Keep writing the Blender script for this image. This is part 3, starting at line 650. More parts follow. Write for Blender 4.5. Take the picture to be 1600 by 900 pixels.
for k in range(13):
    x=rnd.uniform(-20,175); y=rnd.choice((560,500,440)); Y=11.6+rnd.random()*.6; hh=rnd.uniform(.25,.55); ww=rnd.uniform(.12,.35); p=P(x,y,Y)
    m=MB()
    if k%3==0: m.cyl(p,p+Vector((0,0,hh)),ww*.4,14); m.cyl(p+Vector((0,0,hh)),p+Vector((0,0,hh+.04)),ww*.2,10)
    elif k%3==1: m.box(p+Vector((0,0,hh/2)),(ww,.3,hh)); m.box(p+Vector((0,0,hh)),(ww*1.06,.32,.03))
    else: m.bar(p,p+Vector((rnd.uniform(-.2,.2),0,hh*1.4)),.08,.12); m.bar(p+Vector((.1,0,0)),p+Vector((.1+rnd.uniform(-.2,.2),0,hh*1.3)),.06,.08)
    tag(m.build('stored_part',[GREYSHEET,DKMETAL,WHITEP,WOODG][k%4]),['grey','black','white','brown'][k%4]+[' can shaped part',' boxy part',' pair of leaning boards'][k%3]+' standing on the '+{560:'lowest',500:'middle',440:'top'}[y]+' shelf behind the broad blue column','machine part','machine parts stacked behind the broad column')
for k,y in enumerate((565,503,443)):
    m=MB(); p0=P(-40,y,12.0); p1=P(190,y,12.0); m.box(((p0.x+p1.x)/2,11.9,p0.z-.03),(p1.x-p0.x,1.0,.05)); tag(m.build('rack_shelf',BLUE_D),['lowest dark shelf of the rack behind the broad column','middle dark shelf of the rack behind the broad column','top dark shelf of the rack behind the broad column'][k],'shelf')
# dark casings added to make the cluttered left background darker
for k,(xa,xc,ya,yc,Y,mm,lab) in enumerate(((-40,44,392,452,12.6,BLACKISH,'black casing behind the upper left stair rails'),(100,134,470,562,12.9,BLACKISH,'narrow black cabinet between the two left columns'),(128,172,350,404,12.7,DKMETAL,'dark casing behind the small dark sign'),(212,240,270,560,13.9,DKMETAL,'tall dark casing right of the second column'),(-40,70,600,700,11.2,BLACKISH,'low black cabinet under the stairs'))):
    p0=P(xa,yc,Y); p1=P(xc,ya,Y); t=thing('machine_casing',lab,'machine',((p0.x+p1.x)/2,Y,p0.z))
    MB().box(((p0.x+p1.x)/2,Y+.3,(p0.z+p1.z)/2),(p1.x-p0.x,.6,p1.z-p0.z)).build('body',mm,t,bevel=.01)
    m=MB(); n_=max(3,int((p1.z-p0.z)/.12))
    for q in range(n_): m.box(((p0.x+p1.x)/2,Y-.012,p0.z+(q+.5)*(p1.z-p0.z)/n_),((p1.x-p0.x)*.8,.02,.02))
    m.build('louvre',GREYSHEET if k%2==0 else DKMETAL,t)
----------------
-- Exercise details --
Return the whole listing exactly, with every line included.

-- Output --
Keep writing the Blender script for this image. This is part 3, starting at line 650. More parts follow. Write for Blender 4.5. Take the picture to be 1600 by 900 pixels.
for k in range(13):
    x=rnd.uniform(-20,175); y=rnd.choice((560,500,440)); Y=11.6+rnd.random()*.6; hh=rnd.uniform(.25,.55); ww=rnd.uniform(.12,.35); p=P(x,y,Y)
    m=MB()
    if k%3==0: m.cyl(p,p+Vector((0,0,hh)),ww*.4,14); m.cyl(p+Vector((0,0,hh)),p+Vector((0,0,hh+.04)),ww*.2,10)
    elif k%3==1: m.box(p+Vector((0,0,hh/2)),(ww,.3,hh)); m.box(p+Vector((0,0,hh)),(ww*1.06,.32,.03))
    else: m.bar(p,p+Vector((rnd.uniform(-.2,.2),0,hh*1.4)),.08,.12); m.bar(p+Vector((.1,0,0)),p+Vector((.1+rnd.uniform(-.2,.2),0,hh*1.3)),.06,.08)
    tag(m.build('stored_part',[GREYSHEET,DKMETAL,WHITEP,WOODG][k%4]),['grey','black','white','brown'][k%4]+[' can shaped part',' boxy part',' pair of leaning boards'][k%3]+' standing on the '+{560:'lowest',500:'middle',440:'top'}[y]+' shelf behind the broad blue column','machine part','machine parts stacked behind the broad column')
for k,y in enumerate((565,503,443)):
    m=MB(); p0=P(-40,y,12.0); p1=P(190,y,12.0); m.box(((p0.x+p1.x)/2,11.9,p0.z-.03),(p1.x-p0.x,1.0,.05)); tag(m.build('rack_shelf',BLUE_D),['lowest dark shelf of the rack behind the broad column','middle dark shelf of the rack behind the broad column','top dark shelf of the rack behind the broad column'][k],'shelf')
# dark casings added to make the cluttered left background darker
for k,(xa,xc,ya,yc,Y,mm,lab) in enumerate(((-40,44,392,452,12.6,BLACKISH,'black casing behind the upper left stair rails'),(100,134,470,562,12.9,BLACKISH,'narrow black cabinet between the two left columns'),(128,172,350,404,12.7,DKMETAL,'dark casing behind the small dark sign'),(212,240,270,560,13.9,DKMETAL,'tall dark casing right of the second column'),(-40,70,600,700,11.2,BLACKISH,'low black cabinet under the stairs'))):
    p0=P(xa,yc,Y); p1=P(xc,ya,Y); t=thing('machine_casing',lab,'machine',((p0.x+p1.x)/2,Y,p0.z))
    MB().box(((p0.x+p1.x)/2,Y+.3,(p0.z+p1.z)/2),(p1.x-p0.x,.6,p1.z-p0.z)).build('body',mm,t,bevel=.01)
    m=MB(); n_=max(3,int((p1.z-p0.z)/.12))
    for q in range(n_): m.box(((p0.x+p1.x)/2,Y-.012,p0.z+(q+.5)*(p1.z-p0.z)/n_),((p1.x-p0.x)*.8,.02,.02))
    m.build('louvre',GREYSHEET if k%2==0 else DKMETAL,t)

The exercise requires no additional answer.